One of the procedures put in place was the approval by the Director, Field Operation before the codified economic substance doctrine could be formally asserted. An approval request was to be made after consultation with the revenue agent’s manager and local counsel. Additionally, taxpayers were to be provided “the opportunity to explain their position.”
On April 22, 2022, the IRS’s Large Business & International (LB&I) Division issued a memorandum—LB&I-04-0422-0014—to all LB&I and Small Business/Self Employed examination employees (Updated Guidance). The Updated Guidance removes the requirement to obtain executive approval before asserting the codified economic substance doctrine. The Updated Guidance states that this change aligns penalties for lack of economic substance with other assessable penalties which do not require executive approval.
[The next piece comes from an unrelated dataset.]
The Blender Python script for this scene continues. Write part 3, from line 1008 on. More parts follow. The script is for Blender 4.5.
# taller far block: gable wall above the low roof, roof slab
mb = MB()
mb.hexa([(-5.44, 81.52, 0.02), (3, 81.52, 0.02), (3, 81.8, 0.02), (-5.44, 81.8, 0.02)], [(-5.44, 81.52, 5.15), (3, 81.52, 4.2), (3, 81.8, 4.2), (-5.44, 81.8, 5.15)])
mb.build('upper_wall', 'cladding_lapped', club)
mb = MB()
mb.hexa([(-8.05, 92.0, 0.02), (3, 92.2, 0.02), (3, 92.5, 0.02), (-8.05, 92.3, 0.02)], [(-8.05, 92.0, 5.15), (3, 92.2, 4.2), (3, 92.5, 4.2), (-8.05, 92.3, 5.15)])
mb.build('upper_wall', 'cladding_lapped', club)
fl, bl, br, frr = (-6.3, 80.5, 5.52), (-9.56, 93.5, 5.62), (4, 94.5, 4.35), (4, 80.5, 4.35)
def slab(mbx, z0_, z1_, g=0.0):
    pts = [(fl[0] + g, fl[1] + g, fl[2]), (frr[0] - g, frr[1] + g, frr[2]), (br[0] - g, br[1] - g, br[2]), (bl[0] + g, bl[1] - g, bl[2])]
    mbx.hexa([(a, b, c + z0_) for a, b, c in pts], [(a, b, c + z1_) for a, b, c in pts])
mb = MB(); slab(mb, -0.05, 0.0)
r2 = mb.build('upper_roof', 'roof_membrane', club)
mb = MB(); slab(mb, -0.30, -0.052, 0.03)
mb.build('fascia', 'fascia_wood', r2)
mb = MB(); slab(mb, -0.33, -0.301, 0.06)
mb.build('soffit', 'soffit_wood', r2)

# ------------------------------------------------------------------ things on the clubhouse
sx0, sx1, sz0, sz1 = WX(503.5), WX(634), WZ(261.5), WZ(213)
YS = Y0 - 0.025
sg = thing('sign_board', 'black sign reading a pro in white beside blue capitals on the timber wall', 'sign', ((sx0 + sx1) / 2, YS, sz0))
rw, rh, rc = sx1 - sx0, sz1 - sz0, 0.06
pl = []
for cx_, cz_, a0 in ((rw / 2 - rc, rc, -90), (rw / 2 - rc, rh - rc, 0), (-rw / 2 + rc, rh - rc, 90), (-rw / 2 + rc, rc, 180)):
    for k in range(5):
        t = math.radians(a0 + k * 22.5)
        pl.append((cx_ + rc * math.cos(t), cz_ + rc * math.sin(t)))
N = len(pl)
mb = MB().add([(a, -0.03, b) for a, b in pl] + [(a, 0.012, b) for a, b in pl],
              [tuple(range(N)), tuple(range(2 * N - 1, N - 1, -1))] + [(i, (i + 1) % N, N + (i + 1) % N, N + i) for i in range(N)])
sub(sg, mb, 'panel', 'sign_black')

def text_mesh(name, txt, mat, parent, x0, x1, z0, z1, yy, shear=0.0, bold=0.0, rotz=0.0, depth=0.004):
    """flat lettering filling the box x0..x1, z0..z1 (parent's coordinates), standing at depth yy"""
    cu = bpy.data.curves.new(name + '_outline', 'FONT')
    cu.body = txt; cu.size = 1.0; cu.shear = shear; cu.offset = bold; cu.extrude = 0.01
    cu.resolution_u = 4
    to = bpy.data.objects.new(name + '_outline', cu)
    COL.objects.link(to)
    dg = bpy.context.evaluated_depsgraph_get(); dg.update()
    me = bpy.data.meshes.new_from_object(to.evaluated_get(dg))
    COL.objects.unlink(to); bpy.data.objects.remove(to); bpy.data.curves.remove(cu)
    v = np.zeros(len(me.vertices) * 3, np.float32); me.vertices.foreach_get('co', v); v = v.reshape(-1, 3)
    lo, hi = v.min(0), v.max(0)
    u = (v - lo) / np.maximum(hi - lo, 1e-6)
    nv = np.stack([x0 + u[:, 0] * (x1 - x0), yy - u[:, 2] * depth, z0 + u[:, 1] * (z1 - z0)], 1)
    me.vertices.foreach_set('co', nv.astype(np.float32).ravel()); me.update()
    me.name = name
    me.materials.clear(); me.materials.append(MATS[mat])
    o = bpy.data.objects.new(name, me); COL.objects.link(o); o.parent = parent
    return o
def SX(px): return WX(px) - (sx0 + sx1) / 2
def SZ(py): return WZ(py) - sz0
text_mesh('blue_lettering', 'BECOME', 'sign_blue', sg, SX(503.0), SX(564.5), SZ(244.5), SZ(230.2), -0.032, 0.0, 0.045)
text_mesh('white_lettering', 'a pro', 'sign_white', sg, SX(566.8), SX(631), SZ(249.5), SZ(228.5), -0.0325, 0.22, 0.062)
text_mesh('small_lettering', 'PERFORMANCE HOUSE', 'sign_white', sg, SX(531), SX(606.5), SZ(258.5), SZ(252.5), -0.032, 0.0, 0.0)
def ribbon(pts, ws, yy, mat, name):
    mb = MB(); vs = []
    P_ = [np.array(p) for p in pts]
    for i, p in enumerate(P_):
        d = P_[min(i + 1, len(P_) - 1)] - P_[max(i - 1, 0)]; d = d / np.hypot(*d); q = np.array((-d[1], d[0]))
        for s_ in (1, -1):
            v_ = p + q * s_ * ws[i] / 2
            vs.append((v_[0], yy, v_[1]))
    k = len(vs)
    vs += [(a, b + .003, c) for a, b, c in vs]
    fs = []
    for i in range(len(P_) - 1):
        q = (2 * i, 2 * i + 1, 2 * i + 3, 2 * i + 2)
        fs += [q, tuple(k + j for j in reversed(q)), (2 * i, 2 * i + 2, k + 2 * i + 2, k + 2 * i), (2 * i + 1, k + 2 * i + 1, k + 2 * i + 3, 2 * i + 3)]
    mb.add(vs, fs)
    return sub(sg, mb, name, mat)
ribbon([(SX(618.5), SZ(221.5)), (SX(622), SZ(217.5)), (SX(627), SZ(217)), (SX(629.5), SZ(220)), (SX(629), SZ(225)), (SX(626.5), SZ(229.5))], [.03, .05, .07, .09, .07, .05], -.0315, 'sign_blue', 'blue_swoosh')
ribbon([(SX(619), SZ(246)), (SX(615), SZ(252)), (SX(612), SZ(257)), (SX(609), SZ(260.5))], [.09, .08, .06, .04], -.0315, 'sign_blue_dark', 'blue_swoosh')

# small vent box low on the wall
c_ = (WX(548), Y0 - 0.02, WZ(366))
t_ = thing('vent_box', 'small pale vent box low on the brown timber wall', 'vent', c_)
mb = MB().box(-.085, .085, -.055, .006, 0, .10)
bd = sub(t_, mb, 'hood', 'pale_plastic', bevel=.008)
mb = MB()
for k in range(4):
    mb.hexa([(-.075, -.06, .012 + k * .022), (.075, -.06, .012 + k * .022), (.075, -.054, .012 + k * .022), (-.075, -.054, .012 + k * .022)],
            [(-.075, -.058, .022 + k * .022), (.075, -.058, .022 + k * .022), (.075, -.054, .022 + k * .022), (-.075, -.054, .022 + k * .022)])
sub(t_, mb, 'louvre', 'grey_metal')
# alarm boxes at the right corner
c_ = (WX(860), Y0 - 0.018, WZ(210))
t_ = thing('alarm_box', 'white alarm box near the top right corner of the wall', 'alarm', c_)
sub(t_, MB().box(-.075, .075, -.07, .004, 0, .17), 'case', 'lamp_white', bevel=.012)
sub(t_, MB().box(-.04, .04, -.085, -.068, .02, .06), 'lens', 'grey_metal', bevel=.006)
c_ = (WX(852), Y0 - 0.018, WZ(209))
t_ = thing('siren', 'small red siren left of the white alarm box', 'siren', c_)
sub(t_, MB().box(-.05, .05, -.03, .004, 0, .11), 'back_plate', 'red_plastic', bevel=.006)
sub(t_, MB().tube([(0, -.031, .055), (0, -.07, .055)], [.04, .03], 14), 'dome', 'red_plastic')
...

However, the changes do not remove the supervisory approval requirement under Code Section 6751.
In connection with the Updated Guidance, revisions are being made to the relevant provisions of the Internal Revenue Manual (IRM). The IRM revisions eliminate some of the considerations previously set forth in the four-step process that revenue agents were required to undertake in determining whether the doctrine should be applied.
Practice Points: Although the Updated Guidance has no impact on the substance of the codified economic substance doctrine itself, the change is disappointing news. As a result of the relaxed rules for the doctrine’s assertion, taxpayers can reasonably assume that the doctrine may more frequently be asserted on audit. Thus, it is now even more important to properly document transactions to demonstrate they have sufficient economic substance and a business purpose.